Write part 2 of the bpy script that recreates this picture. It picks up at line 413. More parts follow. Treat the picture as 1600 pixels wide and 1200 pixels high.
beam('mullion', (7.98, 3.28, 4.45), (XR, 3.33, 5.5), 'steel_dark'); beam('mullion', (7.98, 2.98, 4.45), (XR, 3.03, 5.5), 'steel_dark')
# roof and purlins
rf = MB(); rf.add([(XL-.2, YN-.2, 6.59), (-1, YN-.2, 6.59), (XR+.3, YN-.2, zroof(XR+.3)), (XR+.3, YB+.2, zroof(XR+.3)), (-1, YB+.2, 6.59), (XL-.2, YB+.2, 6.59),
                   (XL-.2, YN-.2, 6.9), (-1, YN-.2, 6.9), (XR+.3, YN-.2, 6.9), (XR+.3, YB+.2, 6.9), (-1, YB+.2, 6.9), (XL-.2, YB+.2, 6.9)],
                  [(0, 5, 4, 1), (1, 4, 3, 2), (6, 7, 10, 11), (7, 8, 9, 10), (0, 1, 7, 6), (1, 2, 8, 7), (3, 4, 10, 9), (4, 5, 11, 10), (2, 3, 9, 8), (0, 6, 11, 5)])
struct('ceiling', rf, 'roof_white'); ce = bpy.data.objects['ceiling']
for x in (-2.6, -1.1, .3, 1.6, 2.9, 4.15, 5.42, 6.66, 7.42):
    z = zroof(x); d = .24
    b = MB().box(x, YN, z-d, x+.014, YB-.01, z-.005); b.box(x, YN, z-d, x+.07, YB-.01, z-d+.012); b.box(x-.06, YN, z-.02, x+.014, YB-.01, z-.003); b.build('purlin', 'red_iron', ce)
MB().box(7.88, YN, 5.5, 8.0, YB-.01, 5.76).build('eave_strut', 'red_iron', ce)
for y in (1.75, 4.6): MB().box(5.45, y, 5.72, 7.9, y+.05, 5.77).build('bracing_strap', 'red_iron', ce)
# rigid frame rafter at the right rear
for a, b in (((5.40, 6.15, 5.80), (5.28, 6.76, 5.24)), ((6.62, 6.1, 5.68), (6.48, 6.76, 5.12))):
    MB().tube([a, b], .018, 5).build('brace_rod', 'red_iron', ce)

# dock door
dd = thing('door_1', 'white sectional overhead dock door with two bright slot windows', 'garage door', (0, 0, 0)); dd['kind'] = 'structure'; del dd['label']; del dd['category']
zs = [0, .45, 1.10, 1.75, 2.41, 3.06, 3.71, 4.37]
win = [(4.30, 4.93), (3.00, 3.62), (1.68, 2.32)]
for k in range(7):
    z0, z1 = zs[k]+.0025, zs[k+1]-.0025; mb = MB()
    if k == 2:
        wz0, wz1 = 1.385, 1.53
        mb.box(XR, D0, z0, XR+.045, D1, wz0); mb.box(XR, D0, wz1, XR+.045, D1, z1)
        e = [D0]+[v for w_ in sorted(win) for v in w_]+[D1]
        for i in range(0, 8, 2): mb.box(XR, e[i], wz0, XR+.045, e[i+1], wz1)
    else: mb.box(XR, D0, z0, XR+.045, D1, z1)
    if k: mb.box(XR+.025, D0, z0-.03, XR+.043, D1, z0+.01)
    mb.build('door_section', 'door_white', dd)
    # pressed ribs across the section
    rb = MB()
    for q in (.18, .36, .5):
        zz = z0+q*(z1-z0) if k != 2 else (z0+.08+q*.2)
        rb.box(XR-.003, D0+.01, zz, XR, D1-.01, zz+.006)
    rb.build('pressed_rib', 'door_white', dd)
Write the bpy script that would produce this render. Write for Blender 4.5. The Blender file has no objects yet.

____________

What you will do -> Restate all of the entries exactly, please.

Task response ->
Write part 2 of the bpy script that recreates this picture. It picks up at line 413. More parts follow. Treat the picture as 1600 pixels wide and 1200 pixels high.
beam('mullion', (7.98, 3.28, 4.45), (XR, 3.33, 5.5), 'steel_dark'); beam('mullion', (7.98, 2.98, 4.45), (XR, 3.03, 5.5), 'steel_dark')
# roof and purlins
rf = MB(); rf.add([(XL-.2, YN-.2, 6.59), (-1, YN-.2, 6.59), (XR+.3, YN-.2, zroof(XR+.3)), (XR+.3, YB+.2, zroof(XR+.3)), (-1, YB+.2, 6.59), (XL-.2, YB+.2, 6.59),
                   (XL-.2, YN-.2, 6.9), (-1, YN-.2, 6.9), (XR+.3, YN-.2, 6.9), (XR+.3, YB+.2, 6.9), (-1, YB+.2, 6.9), (XL-.2, YB+.2, 6.9)],
                  [(0, 5, 4, 1), (1, 4, 3, 2), (6, 7, 10, 11), (7, 8, 9, 10), (0, 1, 7, 6), (1, 2, 8, 7), (3, 4, 10, 9), (4, 5, 11, 10), (2, 3, 9, 8), (0, 6, 11, 5)])
struct('ceiling', rf, 'roof_white'); ce = bpy.data.objects['ceiling']
for x in (-2.6, -1.1, .3, 1.6, 2.9, 4.15, 5.42, 6.66, 7.42):
    z = zroof(x); d = .24
    b = MB().box(x, YN, z-d, x+.014, YB-.01, z-.005); b.box(x, YN, z-d, x+.07, YB-.01, z-d+.012); b.box(x-.06, YN, z-.02, x+.014, YB-.01, z-.003); b.build('purlin', 'red_iron', ce)
MB().box(7.88, YN, 5.5, 8.0, YB-.01, 5.76).build('eave_strut', 'red_iron', ce)
for y in (1.75, 4.6): MB().box(5.45, y, 5.72, 7.9, y+.05, 5.77).build('bracing_strap', 'red_iron', ce)
# rigid frame rafter at the right rear
for a, b in (((5.40, 6.15, 5.80), (5.28, 6.76, 5.24)), ((6.62, 6.1, 5.68), (6.48, 6.76, 5.12))):
    MB().tube([a, b], .018, 5).build('brace_rod', 'red_iron', ce)

# dock door
dd = thing('door_1', 'white sectional overhead dock door with two bright slot windows', 'garage door', (0, 0, 0)); dd['kind'] = 'structure'; del dd['label']; del dd['category']
zs = [0, .45, 1.10, 1.75, 2.41, 3.06, 3.71, 4.37]
win = [(4.30, 4.93), (3.00, 3.62), (1.68, 2.32)]
for k in range(7):
    z0, z1 = zs[k]+.0025, zs[k+1]-.0025; mb = MB()
    if k == 2:
        wz0, wz1 = 1.385, 1.53
        mb.box(XR, D0, z0, XR+.045, D1, wz0); mb.box(XR, D0, wz1, XR+.045, D1, z1)
        e = [D0]+[v for w_ in sorted(win) for v in w_]+[D1]
        for i in range(0, 8, 2): mb.box(XR, e[i], wz0, XR+.045, e[i+1], wz1)
    else: mb.box(XR, D0, z0, XR+.045, D1, z1)
    if k: mb.box(XR+.025, D0, z0-.03, XR+.043, D1, z0+.01)
    mb.build('door_section', 'door_white', dd)
    # pressed ribs across the section
    rb = MB()
    for q in (.18, .36, .5):
        zz = z0+q*(z1-z0) if k != 2 else (z0+.08+q*.2)
        rb.box(XR-.003, D0+.01, zz, XR, D1-.01, zz+.006)
    rb.build('pressed_rib', 'door_white', dd)
Write the bpy script that would produce this render. Write for Blender 4.5. The Blender file has no objects yet.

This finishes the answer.